▶ **Problem to work on**
Print the lines of the data, starting with the first, up to and including the line where "Z = V((0, 0, 1))" appears.

##### Provided material

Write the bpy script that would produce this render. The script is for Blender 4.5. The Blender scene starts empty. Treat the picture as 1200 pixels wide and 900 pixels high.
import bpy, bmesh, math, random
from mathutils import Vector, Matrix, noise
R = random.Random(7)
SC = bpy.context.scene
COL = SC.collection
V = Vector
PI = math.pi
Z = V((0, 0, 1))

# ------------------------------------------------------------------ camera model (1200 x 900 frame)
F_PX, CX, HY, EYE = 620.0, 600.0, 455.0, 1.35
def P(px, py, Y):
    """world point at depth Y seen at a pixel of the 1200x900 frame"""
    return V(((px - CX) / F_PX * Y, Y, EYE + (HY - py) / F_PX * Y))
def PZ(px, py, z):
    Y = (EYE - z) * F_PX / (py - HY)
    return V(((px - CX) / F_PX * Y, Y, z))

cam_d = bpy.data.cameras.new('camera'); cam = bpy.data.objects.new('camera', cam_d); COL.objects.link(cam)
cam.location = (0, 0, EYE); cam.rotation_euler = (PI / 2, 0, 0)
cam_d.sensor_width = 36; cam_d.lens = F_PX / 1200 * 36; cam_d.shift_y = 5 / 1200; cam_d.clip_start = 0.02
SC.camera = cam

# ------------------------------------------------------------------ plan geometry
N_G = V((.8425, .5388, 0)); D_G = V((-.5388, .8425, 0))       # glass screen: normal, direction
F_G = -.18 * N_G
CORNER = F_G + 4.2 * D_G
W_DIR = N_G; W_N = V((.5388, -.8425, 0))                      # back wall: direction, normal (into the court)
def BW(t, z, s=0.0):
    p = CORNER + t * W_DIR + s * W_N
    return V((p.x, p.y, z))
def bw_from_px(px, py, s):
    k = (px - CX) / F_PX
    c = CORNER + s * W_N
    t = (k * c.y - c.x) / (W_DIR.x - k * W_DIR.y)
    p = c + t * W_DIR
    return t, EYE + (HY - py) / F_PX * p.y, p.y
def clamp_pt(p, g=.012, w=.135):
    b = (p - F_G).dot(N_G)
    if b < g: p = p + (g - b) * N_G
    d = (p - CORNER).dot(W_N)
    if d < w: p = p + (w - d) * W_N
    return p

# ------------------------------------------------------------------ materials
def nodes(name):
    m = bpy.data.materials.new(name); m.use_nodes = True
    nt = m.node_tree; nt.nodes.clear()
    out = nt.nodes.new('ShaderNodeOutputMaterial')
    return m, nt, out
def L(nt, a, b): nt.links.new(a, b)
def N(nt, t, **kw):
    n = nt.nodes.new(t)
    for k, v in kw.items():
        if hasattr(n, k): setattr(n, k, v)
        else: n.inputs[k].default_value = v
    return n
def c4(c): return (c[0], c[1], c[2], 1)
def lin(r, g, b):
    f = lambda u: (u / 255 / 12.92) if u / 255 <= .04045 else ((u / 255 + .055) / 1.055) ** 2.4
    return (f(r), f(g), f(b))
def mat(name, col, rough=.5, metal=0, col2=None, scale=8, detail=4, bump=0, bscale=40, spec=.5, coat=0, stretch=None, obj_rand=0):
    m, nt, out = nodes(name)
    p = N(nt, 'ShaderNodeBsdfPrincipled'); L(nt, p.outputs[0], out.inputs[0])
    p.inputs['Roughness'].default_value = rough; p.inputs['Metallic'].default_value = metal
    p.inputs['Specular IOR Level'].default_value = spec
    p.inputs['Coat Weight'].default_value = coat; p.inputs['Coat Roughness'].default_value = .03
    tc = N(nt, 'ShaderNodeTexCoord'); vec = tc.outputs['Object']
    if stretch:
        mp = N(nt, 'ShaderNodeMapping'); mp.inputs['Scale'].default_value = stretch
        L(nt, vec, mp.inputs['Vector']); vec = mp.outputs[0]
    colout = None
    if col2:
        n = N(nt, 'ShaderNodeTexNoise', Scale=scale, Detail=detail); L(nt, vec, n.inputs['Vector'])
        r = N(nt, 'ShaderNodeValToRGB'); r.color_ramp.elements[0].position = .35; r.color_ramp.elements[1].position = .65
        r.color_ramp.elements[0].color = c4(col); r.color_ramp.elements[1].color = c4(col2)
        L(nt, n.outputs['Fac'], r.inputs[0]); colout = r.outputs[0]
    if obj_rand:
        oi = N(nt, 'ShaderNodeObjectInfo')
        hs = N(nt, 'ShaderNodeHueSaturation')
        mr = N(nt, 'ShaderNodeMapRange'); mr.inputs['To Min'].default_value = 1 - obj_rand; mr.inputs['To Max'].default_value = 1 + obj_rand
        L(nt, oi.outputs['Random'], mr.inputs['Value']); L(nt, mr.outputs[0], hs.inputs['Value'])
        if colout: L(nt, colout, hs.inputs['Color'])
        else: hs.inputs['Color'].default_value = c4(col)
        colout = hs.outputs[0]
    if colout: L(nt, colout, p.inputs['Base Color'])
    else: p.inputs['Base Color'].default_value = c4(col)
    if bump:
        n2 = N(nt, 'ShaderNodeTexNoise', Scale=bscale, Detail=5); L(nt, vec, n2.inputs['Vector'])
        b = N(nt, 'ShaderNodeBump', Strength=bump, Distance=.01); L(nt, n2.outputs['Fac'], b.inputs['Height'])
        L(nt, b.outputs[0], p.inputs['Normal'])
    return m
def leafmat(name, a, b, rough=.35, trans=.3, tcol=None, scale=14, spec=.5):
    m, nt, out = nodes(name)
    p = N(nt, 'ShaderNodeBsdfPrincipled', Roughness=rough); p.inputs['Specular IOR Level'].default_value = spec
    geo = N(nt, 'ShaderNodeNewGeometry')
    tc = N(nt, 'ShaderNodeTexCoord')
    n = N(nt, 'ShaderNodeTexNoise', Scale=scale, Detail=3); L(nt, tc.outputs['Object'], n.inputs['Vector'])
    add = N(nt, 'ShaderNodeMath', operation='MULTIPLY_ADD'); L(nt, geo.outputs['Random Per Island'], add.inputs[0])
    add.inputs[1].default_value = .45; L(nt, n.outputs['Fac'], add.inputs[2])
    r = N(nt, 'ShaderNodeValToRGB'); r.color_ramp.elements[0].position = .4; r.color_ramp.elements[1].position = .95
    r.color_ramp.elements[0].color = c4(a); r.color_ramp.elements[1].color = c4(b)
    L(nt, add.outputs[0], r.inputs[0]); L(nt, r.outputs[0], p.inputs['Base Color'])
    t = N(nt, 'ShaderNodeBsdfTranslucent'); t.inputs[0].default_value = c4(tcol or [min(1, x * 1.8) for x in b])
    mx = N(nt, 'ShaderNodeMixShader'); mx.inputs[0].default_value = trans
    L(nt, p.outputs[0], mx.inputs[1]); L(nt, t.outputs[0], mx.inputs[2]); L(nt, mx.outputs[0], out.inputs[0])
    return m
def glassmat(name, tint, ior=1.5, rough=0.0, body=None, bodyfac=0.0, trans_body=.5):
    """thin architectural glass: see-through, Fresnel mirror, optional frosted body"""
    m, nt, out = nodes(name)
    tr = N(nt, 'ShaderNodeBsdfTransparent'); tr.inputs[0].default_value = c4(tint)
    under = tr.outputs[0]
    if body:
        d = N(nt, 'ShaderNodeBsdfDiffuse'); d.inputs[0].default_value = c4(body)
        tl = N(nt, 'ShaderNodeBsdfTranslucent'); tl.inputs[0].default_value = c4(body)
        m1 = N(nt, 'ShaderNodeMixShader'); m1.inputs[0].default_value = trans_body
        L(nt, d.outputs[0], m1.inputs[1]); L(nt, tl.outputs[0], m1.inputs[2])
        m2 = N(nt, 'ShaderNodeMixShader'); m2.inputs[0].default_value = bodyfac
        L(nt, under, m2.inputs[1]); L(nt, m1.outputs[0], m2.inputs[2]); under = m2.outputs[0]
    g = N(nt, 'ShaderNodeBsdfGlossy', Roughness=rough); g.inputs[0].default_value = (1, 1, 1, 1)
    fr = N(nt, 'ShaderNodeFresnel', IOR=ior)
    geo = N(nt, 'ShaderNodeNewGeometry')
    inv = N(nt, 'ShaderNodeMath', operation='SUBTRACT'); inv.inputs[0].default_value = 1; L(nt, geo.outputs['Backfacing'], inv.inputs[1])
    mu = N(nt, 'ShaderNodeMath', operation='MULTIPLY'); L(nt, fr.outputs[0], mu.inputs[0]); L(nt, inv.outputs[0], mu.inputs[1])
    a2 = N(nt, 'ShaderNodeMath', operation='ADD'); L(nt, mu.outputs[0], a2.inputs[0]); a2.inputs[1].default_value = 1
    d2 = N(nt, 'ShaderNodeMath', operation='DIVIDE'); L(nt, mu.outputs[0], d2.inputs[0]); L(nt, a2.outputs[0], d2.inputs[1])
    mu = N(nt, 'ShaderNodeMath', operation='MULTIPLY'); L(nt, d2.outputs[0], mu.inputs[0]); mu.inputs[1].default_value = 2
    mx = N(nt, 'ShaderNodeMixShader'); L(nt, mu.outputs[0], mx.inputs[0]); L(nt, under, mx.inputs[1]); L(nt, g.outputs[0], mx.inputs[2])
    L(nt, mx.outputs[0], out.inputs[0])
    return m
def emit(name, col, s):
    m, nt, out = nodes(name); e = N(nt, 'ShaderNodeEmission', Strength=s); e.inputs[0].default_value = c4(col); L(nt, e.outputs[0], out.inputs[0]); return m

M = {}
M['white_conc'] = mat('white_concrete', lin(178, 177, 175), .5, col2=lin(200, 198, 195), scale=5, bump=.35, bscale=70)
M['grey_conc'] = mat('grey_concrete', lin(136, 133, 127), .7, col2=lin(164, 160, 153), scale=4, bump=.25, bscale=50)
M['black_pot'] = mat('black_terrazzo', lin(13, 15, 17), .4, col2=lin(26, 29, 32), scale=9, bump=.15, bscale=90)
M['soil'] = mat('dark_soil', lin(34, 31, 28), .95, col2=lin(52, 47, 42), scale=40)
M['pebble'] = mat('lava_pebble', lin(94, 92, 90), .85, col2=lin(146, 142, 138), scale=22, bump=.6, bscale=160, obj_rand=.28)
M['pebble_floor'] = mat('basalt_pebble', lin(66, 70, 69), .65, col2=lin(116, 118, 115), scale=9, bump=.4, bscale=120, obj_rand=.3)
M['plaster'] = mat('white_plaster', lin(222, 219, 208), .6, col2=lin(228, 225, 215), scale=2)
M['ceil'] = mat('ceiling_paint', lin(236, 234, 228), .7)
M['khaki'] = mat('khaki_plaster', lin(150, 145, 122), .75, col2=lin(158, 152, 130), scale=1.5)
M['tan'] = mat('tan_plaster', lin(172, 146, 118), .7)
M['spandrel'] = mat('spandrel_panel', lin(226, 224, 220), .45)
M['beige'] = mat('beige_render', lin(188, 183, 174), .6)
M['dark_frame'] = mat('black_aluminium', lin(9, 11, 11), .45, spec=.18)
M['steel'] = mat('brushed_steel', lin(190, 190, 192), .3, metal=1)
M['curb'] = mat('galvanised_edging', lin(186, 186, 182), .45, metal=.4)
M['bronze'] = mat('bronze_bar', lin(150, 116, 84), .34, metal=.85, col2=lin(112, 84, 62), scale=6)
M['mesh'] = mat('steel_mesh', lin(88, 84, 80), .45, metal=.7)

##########

▶ **Response for this exercise**
Write the bpy script that would produce this render. The script is for Blender 4.5. The Blender scene starts empty. Treat the picture as 1200 pixels wide and 900 pixels high.
import bpy, bmesh, math, random
from mathutils import Vector, Matrix, noise
R = random.Random(7)
SC = bpy.context.scene
COL = SC.collection
V = Vector
PI = math.pi
Z = V((0, 0, 1))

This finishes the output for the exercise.